KRİZ
Koruyan, kollayan ve bağışlayıcılığı bol olan Allah’ın ismi ile başlarım. Allah’ın selamı, rahmeti, bereketi af ve mağfireti tüm kardeşlerimin üzerine olsun.
Kıymetli Okurlarım!
Şöyle çevremize baktığımızda her yerde kriz var her yerde enflasyon var.
İslamiyeti yaşama konusunda, her yerimizde kriz var, enflasyon var.
Giyim kuşam konusunda da durum aynı, ahlakta da.
Mağazalarda durum aynı, çarşı-pazarda da aynı.
İnsanımızda da aynı.
Her yerde Rabbimizin emirlerinin, Peygamberimizin yaşantısının esamesinin bile olmadığı bir zamandayız.
Satıcı, sattığı ürüne normal bir gelir elde edecekken daha fazlasına, daha da fazlasına zam yaparak satmaya çalışıyor. Soruyorsun girdi maliyetleri fazla diye bir bahane bulunmuş. Girdi maliyetinin 3-5 kat hatta 10-20 kat fazlasına satmak esnaflık/pazarlamacılık değil. Olsa olsa aç gözlülük olur.
Bu sadece bizde değil gayr-ı müslimlerde de var. Fakat onlardaki bizimki kadar değil. Bizimkilerin yani müslümanların ki bi acayip.
Başımızda bunları denetleyecek kurumlar var lakin satıcılar nasıl edip ediyor kılıfına uyduruyor. Kılıfına uydur(a)mayanlar da kendilerince bir çözüm buluyor yırtıyor.
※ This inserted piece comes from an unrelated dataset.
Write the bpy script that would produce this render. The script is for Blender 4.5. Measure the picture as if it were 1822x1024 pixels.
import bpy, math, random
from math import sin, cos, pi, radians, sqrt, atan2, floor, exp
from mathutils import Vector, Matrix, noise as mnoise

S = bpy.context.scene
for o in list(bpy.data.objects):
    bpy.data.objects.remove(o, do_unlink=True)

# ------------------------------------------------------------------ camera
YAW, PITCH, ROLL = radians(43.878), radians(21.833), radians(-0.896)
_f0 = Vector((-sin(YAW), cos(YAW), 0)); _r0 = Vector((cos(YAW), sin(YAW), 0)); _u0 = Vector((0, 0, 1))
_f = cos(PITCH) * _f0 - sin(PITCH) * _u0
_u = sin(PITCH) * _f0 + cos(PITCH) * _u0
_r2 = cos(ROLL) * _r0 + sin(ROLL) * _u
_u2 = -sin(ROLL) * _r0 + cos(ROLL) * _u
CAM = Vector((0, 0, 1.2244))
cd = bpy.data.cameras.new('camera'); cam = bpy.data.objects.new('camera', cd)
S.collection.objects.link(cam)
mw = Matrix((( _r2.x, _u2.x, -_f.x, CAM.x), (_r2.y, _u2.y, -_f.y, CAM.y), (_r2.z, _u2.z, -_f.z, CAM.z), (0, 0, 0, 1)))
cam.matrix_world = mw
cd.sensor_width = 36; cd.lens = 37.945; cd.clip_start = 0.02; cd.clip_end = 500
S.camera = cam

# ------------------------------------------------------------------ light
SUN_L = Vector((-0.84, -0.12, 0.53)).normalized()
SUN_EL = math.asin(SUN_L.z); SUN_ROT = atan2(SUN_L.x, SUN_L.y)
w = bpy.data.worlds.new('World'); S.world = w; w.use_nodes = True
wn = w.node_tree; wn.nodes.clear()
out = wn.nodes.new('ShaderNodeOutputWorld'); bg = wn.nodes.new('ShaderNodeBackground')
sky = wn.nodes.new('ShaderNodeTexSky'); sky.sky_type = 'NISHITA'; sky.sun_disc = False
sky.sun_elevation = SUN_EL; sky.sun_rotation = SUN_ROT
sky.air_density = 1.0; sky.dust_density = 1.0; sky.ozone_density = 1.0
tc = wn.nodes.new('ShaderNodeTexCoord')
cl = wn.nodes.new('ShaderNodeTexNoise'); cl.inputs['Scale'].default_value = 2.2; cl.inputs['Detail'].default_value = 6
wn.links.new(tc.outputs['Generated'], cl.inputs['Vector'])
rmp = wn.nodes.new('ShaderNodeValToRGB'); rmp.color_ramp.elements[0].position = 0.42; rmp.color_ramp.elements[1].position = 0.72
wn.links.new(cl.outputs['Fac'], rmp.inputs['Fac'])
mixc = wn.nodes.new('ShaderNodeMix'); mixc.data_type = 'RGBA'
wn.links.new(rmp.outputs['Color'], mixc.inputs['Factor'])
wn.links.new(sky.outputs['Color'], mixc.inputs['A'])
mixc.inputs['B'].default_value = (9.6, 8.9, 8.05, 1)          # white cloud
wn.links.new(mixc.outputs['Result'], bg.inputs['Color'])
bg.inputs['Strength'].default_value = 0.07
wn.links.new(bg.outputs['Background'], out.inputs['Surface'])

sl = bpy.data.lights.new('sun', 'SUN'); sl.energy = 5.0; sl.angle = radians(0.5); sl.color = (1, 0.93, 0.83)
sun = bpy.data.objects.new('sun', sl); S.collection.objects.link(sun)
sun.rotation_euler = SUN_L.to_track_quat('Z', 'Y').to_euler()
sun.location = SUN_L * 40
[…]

İyi de kardeşim, bugün ayaklarımızın üstündeyiz, yarın huzura vardığımızda Yaratıcımıza ne cevap vereceksiniz? Kem küm orada geçmeyecek.
Şeytanın fısıldadığı, çoluk çocuk geçindiriyoruz, çocukların geleceği için, eve ekmek götürmek için yapıyoruz, bahaneleri ne kadar geçerli olacak siz karar verin.
Satıcılara soruyorum neden zam geldi, daha dün böyle değildi bugün ne değişti diye, verilen cevap ya akaryakıt fiyatları arttı, ya dolar-euro arttı diyorlar. İyi de kardeşim akaryakıt düştüğünde, dolar-euro düştüğünde fiyatlar niye geri çekilmiyor bu fiyatlar diyorum, bu defa yine aynı terane “girdiler yüksek”. El insaf.
Hani demişler ya, ahlak azalınca malın fiyatı artar, ahlak çoğalınca fiyatlar düşer diye tam o noktadayız. Bunu İslami değerler olarak da söyleyebiliriz. Yanlış da olmaz.
Birbirimizi anlamıyoruz, birbirimizin derdiyle dertlenmiyoruz. En yakınımızı bile (tabir yerindeyse) ezmekten hiç çekinmiyor, utanmıyoruz.
Bir başka konu ise; Mü’minler kardeşti ya… kardeşlerimiz Arakan’da Myanmar’da, Doğu Türkistan’da, Gazze’de, Kudüs’te, Filistin’de, Balkanlar’da ve dahi dünyanın dört bir köşesinde eziyet çekiyor, cefa çekiyor. Her taraflarını düşmanlar sarmış, anlatılamayacak, izah edilemeyecek, kelimelerin yetersiz kalacağı şekilde bir hayat yaşamaya çalışıyorken bizler geçim derdine düşmüşüz. Bir saniyesine bile hâkim olamadığımız ve kefenimize katıp götüremeyeceğimiz malları biriktirmeye çalışıyoruz.
Birbirimizi kazıklamak yerine birbirimize destek olma zamanındayız. Ancak kimse bunun farkında değil. Bunun için illa bir bela bir musibet mi gelmesi lazım.
Topyekûn birlik içinde olmalıyız birlik beraberlik içinde yaşamalıyız. Yoksa gidişatımız hiç hoş değil. Bizi Yaratan ve bizi Gören, içimizdekileri bilen Rabbimiz elbet bizim hakkımızda bir hüküm verecek. O günler uzak değil. Bir an önce kendimize çeki düzen vermeliyiz.
Peygamberimiz (S.A.V.) Efendimizin “beni yaşlandırdı” dediği “EMREDİLDİĞİN GİBİ DOSDOĞRU OL” ayetine uygun yaşamalıyız. Sırat-ı Müstakim üzere hayatımızı sürdürmeli, Sırat-ı Müstakime uygun hareket etmeliyiz. Nokta.
Hepiniz Allah’a emanet olun. Selam ve saygılarımla.